In June, the US witnessed a notable shift in its economic landscape as the consumer price index (CPI) data unveiled a year-on-year inflation rate of 3%. This marked a significant decline from the prior year’s four-decade peak of 9.1%.
However, on August 10, a new CPI print is set to be published and show inflation rates for July. According to market estimates, industry insiders are bracing for an unsettling revelation – July’s annual inflation rate is projected to surge, stirring concerns among crypto investors.
Why are crypto prices at risk of declining today?
Since peaking at more than 9% last year, annual inflation in the US has been continuously declining after the Fed embarked on an aggressive rate-hiking campaign to bring the skyrocketing prices down.
In July, the CPI report by the Bureau of Labor Statistics showed that inflation dropped further to 3% in June.
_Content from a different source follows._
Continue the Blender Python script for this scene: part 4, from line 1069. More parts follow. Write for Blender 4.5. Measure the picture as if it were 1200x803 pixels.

Fed went on to deliver another 25 basis points (bps) rate increase late last month, with many hoping that it could be the last hike for the time being, sparking optimism in the US financial markets, including cryptocurrency.
But now, the latest market expectations point to a possible uptick in the annual inflation rate from 3% in June to 3.3% in July, indicating that the Fed’s battle with rising costs is not entirely over yet.
Should these forecasts materialize, the likelihood of an additional rate hike would rise substantially, consequently initiating a renewed phase of uncertainty that could impact both cryptocurrencies and the stock market.
Crypto prices ahead of CPI report
At the time of writing, most of the major cryptocurrencies are in the red over the past 24 hours. Bitcoin (BTC), the maiden crypto asset, fell more than 1% on the day, Ethereum (ETH) lost around 0.6%, while Binance Coin (BNB) slipped 1.3%.
XRP (XRP) is leading the losses, declining 2.3% on the 24-hour chart. Meanwhile, Dogecoin (DOGE), Cardano (ADA), and Solana (SOL) are down 0.14%, 0.35%, and 1.08%, respectively.
While the existing declines appear modest, there remains a potential for their scope to expand. The situation hinges on the forthcoming CPI data, which, if revealing an inflation surge of 3.3% or beyond for July, could trigger a defensive reaction from investors and amplify current losses.